*The task*. Retype everything in the listing, leaving each line exactly as it is.

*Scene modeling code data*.
——————————
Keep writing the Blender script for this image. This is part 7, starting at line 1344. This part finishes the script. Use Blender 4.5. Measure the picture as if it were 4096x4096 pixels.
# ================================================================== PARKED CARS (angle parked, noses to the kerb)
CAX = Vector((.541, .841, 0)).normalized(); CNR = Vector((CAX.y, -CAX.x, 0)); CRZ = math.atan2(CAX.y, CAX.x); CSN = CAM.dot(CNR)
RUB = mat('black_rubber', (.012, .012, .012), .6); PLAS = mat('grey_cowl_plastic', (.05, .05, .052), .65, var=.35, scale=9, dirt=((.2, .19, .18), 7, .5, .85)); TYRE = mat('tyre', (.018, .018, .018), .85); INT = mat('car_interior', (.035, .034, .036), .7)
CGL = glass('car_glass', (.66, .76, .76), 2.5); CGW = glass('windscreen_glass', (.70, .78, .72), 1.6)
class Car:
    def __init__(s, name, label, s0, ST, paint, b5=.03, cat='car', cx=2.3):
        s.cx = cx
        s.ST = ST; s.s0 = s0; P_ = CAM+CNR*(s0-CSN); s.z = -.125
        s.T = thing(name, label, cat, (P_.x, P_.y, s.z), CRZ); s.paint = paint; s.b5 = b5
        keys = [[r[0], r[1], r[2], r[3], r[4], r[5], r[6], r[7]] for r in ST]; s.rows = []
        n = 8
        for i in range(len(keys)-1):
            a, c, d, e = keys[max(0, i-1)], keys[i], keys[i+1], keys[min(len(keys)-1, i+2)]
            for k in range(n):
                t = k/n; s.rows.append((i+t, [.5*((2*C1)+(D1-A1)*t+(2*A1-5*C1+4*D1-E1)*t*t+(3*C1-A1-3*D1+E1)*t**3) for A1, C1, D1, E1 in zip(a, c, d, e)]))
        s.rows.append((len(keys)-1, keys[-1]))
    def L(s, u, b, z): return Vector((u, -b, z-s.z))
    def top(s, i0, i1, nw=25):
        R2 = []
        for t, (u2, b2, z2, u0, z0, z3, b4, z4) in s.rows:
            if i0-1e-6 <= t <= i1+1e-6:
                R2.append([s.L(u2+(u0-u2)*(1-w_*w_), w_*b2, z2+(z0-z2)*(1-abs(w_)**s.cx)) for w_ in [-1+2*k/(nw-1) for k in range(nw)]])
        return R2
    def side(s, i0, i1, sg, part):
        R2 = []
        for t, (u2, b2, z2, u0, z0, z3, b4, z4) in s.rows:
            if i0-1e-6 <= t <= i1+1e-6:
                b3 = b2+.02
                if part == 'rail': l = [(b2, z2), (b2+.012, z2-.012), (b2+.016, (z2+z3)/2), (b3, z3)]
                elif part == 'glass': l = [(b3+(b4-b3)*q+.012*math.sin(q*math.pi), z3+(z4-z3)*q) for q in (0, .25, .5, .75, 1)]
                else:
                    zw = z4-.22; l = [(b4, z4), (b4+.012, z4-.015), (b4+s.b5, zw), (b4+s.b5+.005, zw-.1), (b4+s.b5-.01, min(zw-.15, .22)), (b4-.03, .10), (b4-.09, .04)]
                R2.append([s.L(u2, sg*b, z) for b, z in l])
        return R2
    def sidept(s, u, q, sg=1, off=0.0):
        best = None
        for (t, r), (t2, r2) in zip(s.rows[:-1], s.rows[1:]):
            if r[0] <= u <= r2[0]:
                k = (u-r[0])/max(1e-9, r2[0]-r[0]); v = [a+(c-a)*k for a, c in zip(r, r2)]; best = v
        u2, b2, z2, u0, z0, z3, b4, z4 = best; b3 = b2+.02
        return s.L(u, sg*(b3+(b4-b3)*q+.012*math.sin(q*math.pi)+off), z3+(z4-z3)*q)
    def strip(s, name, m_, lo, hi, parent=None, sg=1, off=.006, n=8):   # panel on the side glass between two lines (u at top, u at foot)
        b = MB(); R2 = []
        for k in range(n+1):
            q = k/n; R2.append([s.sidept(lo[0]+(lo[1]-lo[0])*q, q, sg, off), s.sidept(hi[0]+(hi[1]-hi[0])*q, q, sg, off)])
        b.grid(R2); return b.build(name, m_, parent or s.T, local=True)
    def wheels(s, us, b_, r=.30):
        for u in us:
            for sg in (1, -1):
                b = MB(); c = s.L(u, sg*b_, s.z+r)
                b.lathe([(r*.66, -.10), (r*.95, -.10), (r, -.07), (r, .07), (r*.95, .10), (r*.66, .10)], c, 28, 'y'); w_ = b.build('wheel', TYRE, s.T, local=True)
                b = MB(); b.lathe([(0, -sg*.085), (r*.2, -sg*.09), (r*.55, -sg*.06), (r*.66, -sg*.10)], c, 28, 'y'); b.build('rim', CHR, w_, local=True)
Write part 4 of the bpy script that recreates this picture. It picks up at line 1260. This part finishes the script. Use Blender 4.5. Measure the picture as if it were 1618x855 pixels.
——————————
*Output of the task*.
Keep writing the Blender script for this image. This is part 7, starting at line 1344. This part finishes the script. Use Blender 4.5. Measure the picture as if it were 4096x4096 pixels.
# ================================================================== PARKED CARS (angle parked, noses to the kerb)
CAX = Vector((.541, .841, 0)).normalized(); CNR = Vector((CAX.y, -CAX.x, 0)); CRZ = math.atan2(CAX.y, CAX.x); CSN = CAM.dot(CNR)
RUB = mat('black_rubber', (.012, .012, .012), .6); PLAS = mat('grey_cowl_plastic', (.05, .05, .052), .65, var=.35, scale=9, dirt=((.2, .19, .18), 7, .5, .85)); TYRE = mat('tyre', (.018, .018, .018), .85); INT = mat('car_interior', (.035, .034, .036), .7)
CGL = glass('car_glass', (.66, .76, .76), 2.5); CGW = glass('windscreen_glass', (.70, .78, .72), 1.6)
class Car:
    def __init__(s, name, label, s0, ST, paint, b5=.03, cat='car', cx=2.3):
        s.cx = cx
        s.ST = ST; s.s0 = s0; P_ = CAM+CNR*(s0-CSN); s.z = -.125
        s.T = thing(name, label, cat, (P_.x, P_.y, s.z), CRZ); s.paint = paint; s.b5 = b5
        keys = [[r[0], r[1], r[2], r[3], r[4], r[5], r[6], r[7]] for r in ST]; s.rows = []
        n = 8
        for i in range(len(keys)-1):
            a, c, d, e = keys[max(0, i-1)], keys[i], keys[i+1], keys[min(len(keys)-1, i+2)]
            for k in range(n):
                t = k/n; s.rows.append((i+t, [.5*((2*C1)+(D1-A1)*t+(2*A1-5*C1+4*D1-E1)*t*t+(3*C1-A1-3*D1+E1)*t**3) for A1, C1, D1, E1 in zip(a, c, d, e)]))
        s.rows.append((len(keys)-1, keys[-1]))
    def L(s, u, b, z): return Vector((u, -b, z-s.z))
    def top(s, i0, i1, nw=25):
        R2 = []
        for t, (u2, b2, z2, u0, z0, z3, b4, z4) in s.rows:
            if i0-1e-6 <= t <= i1+1e-6:
                R2.append([s.L(u2+(u0-u2)*(1-w_*w_), w_*b2, z2+(z0-z2)*(1-abs(w_)**s.cx)) for w_ in [-1+2*k/(nw-1) for k in range(nw)]])
        return R2
    def side(s, i0, i1, sg, part):
        R2 = []
        for t, (u2, b2, z2, u0, z0, z3, b4, z4) in s.rows:
            if i0-1e-6 <= t <= i1+1e-6:
                b3 = b2+.02
                if part == 'rail': l = [(b2, z2), (b2+.012, z2-.012), (b2+.016, (z2+z3)/2), (b3, z3)]
                elif part == 'glass': l = [(b3+(b4-b3)*q+.012*math.sin(q*math.pi), z3+(z4-z3)*q) for q in (0, .25, .5, .75, 1)]
                else:
                    zw = z4-.22; l = [(b4, z4), (b4+.012, z4-.015), (b4+s.b5, zw), (b4+s.b5+.005, zw-.1), (b4+s.b5-.01, min(zw-.15, .22)), (b4-.03, .10), (b4-.09, .04)]
                R2.append([s.L(u2, sg*b, z) for b, z in l])
        return R2
    def sidept(s, u, q, sg=1, off=0.0):
        best = None
        for (t, r), (t2, r2) in zip(s.rows[:-1], s.rows[1:]):
            if r[0] <= u <= r2[0]:
                k = (u-r[0])/max(1e-9, r2[0]-r[0]); v = [a+(c-a)*k for a, c in zip(r, r2)]; best = v
        u2, b2, z2, u0, z0, z3, b4, z4 = best; b3 = b2+.02
        return s.L(u, sg*(b3+(b4-b3)*q+.012*math.sin(q*math.pi)+off), z3+(z4-z3)*q)
    def strip(s, name, m_, lo, hi, parent=None, sg=1, off=.006, n=8):   # panel on the side glass between two lines (u at top, u at foot)
        b = MB(); R2 = []
        for k in range(n+1):
            q = k/n; R2.append([s.sidept(lo[0]+(lo[1]-lo[0])*q, q, sg, off), s.sidept(hi[0]+(hi[1]-hi[0])*q, q, sg, off)])
        b.grid(R2); return b.build(name, m_, parent or s.T, local=True)
    def wheels(s, us, b_, r=.30):
        for u in us:
            for sg in (1, -1):
                b = MB(); c = s.L(u, sg*b_, s.z+r)
                b.lathe([(r*.66, -.10), (r*.95, -.10), (r, -.07), (r, .07), (r*.95, .10), (r*.66, .10)], c, 28, 'y'); w_ = b.build('wheel', TYRE, s.T, local=True)
                b = MB(); b.lathe([(0, -sg*.085), (r*.2, -sg*.09), (r*.55, -sg*.06), (r*.66, -sg*.10)], c, 28, 'y'); b.build('rim', CHR, w_, local=True)
Write part 4 of the bpy script that recreates this picture. It picks up at line 1260. This part finishes the script. Use Blender 4.5. Measure the picture as if it were 1618x855 pixels.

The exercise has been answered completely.